* [Given task]: Write out the data below in full. Keep it exact.

* [Material to process]:

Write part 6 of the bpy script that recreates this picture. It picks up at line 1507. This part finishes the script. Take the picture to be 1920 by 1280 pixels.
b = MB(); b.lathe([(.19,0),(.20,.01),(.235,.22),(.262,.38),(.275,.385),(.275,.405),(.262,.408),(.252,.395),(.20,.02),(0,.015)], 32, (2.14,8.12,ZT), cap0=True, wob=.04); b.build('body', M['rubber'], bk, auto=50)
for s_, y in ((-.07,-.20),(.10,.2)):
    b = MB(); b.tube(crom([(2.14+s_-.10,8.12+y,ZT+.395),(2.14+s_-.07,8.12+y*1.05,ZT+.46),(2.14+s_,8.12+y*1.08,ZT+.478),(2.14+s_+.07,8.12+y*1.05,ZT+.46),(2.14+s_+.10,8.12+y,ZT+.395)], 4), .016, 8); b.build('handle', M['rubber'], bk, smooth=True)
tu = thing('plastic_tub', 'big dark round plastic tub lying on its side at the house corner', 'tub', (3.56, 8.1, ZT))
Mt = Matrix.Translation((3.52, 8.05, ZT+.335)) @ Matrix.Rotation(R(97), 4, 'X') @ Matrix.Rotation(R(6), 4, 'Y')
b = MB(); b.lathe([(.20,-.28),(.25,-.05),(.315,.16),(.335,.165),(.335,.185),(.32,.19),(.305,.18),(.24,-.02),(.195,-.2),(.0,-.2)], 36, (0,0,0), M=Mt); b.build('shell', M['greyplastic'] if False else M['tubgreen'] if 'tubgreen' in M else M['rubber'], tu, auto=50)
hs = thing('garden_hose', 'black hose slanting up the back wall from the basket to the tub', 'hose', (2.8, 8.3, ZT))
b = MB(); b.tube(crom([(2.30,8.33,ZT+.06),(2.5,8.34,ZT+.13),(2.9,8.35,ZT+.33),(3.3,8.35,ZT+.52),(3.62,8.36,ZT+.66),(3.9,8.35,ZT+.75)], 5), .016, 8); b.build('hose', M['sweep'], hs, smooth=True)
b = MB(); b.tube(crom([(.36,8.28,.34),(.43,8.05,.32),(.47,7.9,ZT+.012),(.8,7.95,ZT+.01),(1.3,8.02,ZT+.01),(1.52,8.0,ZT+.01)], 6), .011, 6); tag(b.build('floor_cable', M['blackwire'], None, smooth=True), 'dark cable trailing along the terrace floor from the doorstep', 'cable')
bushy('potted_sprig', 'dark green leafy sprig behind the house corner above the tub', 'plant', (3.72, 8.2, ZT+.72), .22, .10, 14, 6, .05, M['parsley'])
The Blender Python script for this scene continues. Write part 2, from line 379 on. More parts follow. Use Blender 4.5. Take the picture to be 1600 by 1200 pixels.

* [Result of this task]:
Write part 6 of the bpy script that recreates this picture. It picks up at line 1507. This part finishes the script. Take the picture to be 1920 by 1280 pixels.
b = MB(); b.lathe([(.19,0),(.20,.01),(.235,.22),(.262,.38),(.275,.385),(.275,.405),(.262,.408),(.252,.395),(.20,.02),(0,.015)], 32, (2.14,8.12,ZT), cap0=True, wob=.04); b.build('body', M['rubber'], bk, auto=50)
for s_, y in ((-.07,-.20),(.10,.2)):
    b = MB(); b.tube(crom([(2.14+s_-.10,8.12+y,ZT+.395),(2.14+s_-.07,8.12+y*1.05,ZT+.46),(2.14+s_,8.12+y*1.08,ZT+.478),(2.14+s_+.07,8.12+y*1.05,ZT+.46),(2.14+s_+.10,8.12+y,ZT+.395)], 4), .016, 8); b.build('handle', M['rubber'], bk, smooth=True)
tu = thing('plastic_tub', 'big dark round plastic tub lying on its side at the house corner', 'tub', (3.56, 8.1, ZT))
Mt = Matrix.Translation((3.52, 8.05, ZT+.335)) @ Matrix.Rotation(R(97), 4, 'X') @ Matrix.Rotation(R(6), 4, 'Y')
b = MB(); b.lathe([(.20,-.28),(.25,-.05),(.315,.16),(.335,.165),(.335,.185),(.32,.19),(.305,.18),(.24,-.02),(.195,-.2),(.0,-.2)], 36, (0,0,0), M=Mt); b.build('shell', M['greyplastic'] if False else M['tubgreen'] if 'tubgreen' in M else M['rubber'], tu, auto=50)
hs = thing('garden_hose', 'black hose slanting up the back wall from the basket to the tub', 'hose', (2.8, 8.3, ZT))
b = MB(); b.tube(crom([(2.30,8.33,ZT+.06),(2.5,8.34,ZT+.13),(2.9,8.35,ZT+.33),(3.3,8.35,ZT+.52),(3.62,8.36,ZT+.66),(3.9,8.35,ZT+.75)], 5), .016, 8); b.build('hose', M['sweep'], hs, smooth=True)
b = MB(); b.tube(crom([(.36,8.28,.34),(.43,8.05,.32),(.47,7.9,ZT+.012),(.8,7.95,ZT+.01),(1.3,8.02,ZT+.01),(1.52,8.0,ZT+.01)], 6), .011, 6); tag(b.build('floor_cable', M['blackwire'], None, smooth=True), 'dark cable trailing along the terrace floor from the doorstep', 'cable')
bushy('potted_sprig', 'dark green leafy sprig behind the house corner above the tub', 'plant', (3.72, 8.2, ZT+.72), .22, .10, 14, 6, .05, M['parsley'])
The Blender Python script for this scene continues. Write part 2, from line 379 on. More parts follow. Use Blender 4.5. Take the picture to be 1600 by 1200 pixels.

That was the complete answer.